Jakarta (Greeners) – Indonesia mencatat produksi batu bara sebesar 836 juta ton (Mt) di tengah penurunan pendapatan dan peningkatan emisi metana yang mencapai 722 ribu ton (kt). Kenaikan produksi batu bara di situasi seperti ini dapat mengancam target iklim sekaligus menekan stabilitas ekonomi nasional.
Temuan tersebut tercantum dalam laporan Ember berjudul “Chasing Volume, Losing Value: The Cost of Coal Over Expansion in Indonesia.” Laporan itu menyoroti bahwa rekor produksi batu bara Indonesia yang baru justru menunjukkan tren ekspansi yang tidak berkelanjutan.

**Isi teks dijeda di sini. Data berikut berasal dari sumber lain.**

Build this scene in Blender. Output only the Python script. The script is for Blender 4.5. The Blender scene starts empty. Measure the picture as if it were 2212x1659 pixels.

Meskipun produksi batu bara mencapai 836 juta ton pada 2024, kelebihan pasokan di pasar global terus menekan harga, mengurangi laba perusahaan, dan mengikis pendapatan negara. Pada saat yang sama, emisi metana dari kegiatan penambangan meningkat drastis, jauh melampaui perkiraan resmi pemerintah.
Ironisnya, di tengah meningkatnya produksi, permintaan batu bara justru menurun pada 2025. Produksi bahkan turun sekitar 33 juta ton pada paruh pertama tahun ini, seiring melemahnya pasar ekspor dan domestik.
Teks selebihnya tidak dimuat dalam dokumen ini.